(Records from a dataset)
· · · · · · ·
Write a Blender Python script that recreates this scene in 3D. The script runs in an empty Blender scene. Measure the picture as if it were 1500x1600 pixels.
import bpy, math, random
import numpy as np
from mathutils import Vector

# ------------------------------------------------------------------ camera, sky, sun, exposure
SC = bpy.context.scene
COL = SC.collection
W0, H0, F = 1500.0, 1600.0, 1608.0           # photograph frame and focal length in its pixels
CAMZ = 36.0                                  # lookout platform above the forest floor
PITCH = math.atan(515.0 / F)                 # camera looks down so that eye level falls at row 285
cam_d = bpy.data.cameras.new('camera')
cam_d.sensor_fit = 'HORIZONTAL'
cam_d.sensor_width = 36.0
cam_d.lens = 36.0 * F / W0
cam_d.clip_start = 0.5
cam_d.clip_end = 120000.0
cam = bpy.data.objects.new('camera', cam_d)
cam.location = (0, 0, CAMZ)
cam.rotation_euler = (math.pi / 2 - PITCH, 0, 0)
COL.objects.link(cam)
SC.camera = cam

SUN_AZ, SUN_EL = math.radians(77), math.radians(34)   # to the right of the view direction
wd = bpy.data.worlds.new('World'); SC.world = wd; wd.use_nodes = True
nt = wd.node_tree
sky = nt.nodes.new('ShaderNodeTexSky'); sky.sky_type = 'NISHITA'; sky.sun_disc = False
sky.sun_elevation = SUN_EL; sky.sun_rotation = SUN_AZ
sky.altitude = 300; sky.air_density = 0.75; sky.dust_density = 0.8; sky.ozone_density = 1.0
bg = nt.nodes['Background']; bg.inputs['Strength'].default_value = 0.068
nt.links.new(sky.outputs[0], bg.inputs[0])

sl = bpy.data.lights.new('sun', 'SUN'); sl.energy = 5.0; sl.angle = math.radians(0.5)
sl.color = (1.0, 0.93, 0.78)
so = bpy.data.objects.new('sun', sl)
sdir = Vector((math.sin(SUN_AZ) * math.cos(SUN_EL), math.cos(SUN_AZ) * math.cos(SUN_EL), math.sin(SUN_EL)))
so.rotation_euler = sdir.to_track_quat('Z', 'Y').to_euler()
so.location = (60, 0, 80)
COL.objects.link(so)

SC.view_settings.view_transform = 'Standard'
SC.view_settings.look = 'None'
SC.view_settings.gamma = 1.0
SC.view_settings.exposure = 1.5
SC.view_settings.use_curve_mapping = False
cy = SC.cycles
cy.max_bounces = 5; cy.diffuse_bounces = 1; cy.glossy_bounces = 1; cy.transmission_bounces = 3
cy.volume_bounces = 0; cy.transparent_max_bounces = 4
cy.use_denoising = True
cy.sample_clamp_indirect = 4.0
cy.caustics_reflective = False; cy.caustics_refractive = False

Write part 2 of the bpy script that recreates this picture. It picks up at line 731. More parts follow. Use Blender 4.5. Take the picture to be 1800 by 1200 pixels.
· · · · · · ·
### Given request
Identify and copy lines that hold the string "Blender".

### Result of this task
Write a Blender Python script that recreates this scene in 3D. The script runs in an empty Blender scene. Measure the picture as if it were 1500x1600 pixels.
Write part 2 of the bpy script that recreates this picture. It picks up at line 731. More parts follow. Use Blender 4.5. Take the picture to be 1800 by 1200 pixels.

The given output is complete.